Moreover, if I were further to ask Scipio whether he would be pleased to see those vile indecencies given in honor of his mother, would he not cry out in protest that he would sooner see his mother in her grave than have her live to hear with pleasure those outrageous things? God forbid that a Senator of the Roman people, who forbade the erection of theatres in the city of a virile nation, should bear to have his mother worshiped as a goddess with pantomime rites such as she or any honorable woman would blush to see or hear. How could he be brought to believe that that admirable woman’s sense of modesty could be so distorted by divinity that she would suffer her devotees to invoke her with rites so ribald and coarse.
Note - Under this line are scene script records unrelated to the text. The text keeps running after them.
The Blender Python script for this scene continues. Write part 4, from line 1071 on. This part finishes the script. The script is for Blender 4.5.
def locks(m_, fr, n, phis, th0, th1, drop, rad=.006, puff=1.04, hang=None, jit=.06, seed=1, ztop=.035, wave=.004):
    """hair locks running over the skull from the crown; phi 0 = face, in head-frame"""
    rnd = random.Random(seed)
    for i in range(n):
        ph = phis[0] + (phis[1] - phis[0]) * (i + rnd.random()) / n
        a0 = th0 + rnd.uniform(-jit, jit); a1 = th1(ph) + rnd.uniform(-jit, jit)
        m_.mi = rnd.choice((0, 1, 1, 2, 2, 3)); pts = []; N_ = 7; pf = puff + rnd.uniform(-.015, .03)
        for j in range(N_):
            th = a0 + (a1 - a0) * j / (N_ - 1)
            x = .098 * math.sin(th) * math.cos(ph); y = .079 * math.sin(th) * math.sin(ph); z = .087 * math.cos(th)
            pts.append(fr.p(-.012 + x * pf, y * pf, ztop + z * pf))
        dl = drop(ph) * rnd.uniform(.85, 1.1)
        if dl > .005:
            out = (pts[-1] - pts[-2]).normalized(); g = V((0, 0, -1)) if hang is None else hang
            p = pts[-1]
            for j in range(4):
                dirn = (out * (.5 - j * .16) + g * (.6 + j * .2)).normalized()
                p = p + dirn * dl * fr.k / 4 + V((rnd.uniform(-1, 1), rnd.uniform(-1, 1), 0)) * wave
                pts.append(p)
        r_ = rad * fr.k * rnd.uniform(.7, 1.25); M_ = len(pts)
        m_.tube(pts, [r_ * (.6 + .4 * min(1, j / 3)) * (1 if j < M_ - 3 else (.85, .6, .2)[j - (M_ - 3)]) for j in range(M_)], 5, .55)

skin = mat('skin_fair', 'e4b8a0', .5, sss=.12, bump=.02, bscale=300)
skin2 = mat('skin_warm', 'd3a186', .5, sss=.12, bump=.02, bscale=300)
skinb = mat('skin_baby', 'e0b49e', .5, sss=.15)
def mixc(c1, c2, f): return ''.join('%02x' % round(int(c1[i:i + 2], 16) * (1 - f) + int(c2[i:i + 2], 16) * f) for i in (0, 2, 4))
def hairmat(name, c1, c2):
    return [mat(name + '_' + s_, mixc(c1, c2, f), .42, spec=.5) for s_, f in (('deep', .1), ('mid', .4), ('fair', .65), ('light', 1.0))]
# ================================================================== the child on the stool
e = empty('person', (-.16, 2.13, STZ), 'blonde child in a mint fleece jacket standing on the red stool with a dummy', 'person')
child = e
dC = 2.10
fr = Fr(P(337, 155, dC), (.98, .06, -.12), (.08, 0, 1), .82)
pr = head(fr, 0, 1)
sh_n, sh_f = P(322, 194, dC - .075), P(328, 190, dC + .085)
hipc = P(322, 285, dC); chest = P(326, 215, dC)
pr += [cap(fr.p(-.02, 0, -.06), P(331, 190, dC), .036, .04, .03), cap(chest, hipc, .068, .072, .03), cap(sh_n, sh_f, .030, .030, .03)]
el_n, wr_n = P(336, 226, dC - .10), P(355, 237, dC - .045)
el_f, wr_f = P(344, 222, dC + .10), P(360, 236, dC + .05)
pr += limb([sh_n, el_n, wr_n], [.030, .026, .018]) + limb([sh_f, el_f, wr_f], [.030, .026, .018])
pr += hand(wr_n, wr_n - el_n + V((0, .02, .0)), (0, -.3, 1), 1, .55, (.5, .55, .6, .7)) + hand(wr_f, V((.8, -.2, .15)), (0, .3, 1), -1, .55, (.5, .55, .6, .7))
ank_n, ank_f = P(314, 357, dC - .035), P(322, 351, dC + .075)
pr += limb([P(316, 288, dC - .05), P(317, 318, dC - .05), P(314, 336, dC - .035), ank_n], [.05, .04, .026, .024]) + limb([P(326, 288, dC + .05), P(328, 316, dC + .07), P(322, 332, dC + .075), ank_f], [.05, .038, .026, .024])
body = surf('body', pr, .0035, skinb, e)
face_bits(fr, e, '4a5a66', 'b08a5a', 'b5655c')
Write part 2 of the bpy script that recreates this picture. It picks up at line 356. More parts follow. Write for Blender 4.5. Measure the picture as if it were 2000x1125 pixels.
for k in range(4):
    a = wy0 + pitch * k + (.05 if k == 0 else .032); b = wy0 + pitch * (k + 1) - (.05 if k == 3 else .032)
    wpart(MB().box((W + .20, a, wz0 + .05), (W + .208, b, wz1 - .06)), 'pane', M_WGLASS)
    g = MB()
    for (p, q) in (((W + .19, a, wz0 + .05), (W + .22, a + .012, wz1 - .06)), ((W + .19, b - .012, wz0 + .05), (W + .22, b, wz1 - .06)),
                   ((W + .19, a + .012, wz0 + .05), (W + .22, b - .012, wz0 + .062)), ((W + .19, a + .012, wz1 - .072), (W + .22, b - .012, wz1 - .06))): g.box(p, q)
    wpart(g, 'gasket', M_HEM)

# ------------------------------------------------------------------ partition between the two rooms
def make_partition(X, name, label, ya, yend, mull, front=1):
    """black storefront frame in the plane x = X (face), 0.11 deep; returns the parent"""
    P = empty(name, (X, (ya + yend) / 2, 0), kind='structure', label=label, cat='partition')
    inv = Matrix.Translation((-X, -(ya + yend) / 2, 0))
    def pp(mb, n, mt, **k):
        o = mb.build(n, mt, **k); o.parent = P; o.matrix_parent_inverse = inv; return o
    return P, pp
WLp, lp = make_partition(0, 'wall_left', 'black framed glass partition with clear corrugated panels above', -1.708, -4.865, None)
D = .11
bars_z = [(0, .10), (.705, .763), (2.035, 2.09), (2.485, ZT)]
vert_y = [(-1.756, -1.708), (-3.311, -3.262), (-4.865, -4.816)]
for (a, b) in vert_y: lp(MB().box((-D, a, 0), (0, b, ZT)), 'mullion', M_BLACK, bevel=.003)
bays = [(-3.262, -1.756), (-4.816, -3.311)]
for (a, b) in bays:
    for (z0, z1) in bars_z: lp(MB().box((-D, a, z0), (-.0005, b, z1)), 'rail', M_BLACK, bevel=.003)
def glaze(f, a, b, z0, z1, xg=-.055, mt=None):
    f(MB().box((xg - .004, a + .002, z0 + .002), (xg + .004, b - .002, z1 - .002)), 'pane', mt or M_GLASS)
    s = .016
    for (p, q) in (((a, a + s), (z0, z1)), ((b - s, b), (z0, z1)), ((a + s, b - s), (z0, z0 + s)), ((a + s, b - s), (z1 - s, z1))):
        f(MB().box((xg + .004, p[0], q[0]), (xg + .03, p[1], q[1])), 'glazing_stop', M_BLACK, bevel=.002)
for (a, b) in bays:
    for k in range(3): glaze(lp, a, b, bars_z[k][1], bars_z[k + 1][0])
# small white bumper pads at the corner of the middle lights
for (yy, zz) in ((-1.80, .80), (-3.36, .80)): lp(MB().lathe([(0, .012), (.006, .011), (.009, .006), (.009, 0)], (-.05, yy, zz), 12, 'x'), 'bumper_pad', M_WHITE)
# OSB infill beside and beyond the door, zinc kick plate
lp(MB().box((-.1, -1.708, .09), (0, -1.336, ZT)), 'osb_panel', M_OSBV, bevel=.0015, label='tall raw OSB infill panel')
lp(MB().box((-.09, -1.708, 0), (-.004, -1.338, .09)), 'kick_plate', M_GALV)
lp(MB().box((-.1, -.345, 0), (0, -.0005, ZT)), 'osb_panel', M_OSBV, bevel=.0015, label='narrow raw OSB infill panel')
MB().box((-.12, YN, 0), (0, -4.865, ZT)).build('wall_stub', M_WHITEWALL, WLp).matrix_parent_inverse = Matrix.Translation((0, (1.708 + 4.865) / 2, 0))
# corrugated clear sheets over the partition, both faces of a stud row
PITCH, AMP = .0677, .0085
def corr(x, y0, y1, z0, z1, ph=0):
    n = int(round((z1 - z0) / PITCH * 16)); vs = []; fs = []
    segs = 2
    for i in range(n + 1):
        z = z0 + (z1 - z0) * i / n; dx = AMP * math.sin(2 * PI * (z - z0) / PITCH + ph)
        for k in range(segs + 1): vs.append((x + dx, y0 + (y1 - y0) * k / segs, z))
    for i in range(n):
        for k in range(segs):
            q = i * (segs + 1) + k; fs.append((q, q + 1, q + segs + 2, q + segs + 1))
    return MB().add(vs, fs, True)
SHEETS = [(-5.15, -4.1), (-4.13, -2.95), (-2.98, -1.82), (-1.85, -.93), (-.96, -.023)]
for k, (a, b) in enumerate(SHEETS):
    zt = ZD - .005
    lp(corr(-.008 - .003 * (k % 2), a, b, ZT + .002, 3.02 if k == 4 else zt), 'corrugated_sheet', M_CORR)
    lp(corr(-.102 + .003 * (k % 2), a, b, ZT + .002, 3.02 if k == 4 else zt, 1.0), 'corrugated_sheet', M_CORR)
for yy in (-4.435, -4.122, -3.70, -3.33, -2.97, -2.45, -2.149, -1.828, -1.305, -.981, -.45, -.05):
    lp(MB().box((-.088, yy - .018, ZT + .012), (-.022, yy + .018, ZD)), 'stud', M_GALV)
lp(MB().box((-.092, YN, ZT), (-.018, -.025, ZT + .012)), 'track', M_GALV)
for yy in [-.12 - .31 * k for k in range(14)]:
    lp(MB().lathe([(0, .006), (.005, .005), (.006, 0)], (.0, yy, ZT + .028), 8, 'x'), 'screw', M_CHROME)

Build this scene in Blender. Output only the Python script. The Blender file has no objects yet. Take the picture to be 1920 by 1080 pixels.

Indeed, if she heard such filthy banter hurled at any one, her kinsmen, husband, and children would be thoroughly ashamed if she did not shut her eyes and leave the room.
It was such a mother of the gods as even the vilest human being would be ashamed to own as his own mother, who, in her attempt to captivate the hearts of the Romans, sought after the best man. It was not, indeed, to make him a good man by her counsel and help, but to deceive him by fraud—like the one of whom it is written: ‘The woman catcheth the precious soul of a man.’ The aim of this deception was that the high-minded spirit, inflated by seemingly divine testimony, and esteeming himself in reality the best, would strive no more for that true piety and religion without which any genius, however laudable, evaporates in pride and comes to nothing. How else but with deceptive purpose would that goddess seek the best man, since she desires such bawdiness in her worship as decent men shrink from even in their cups?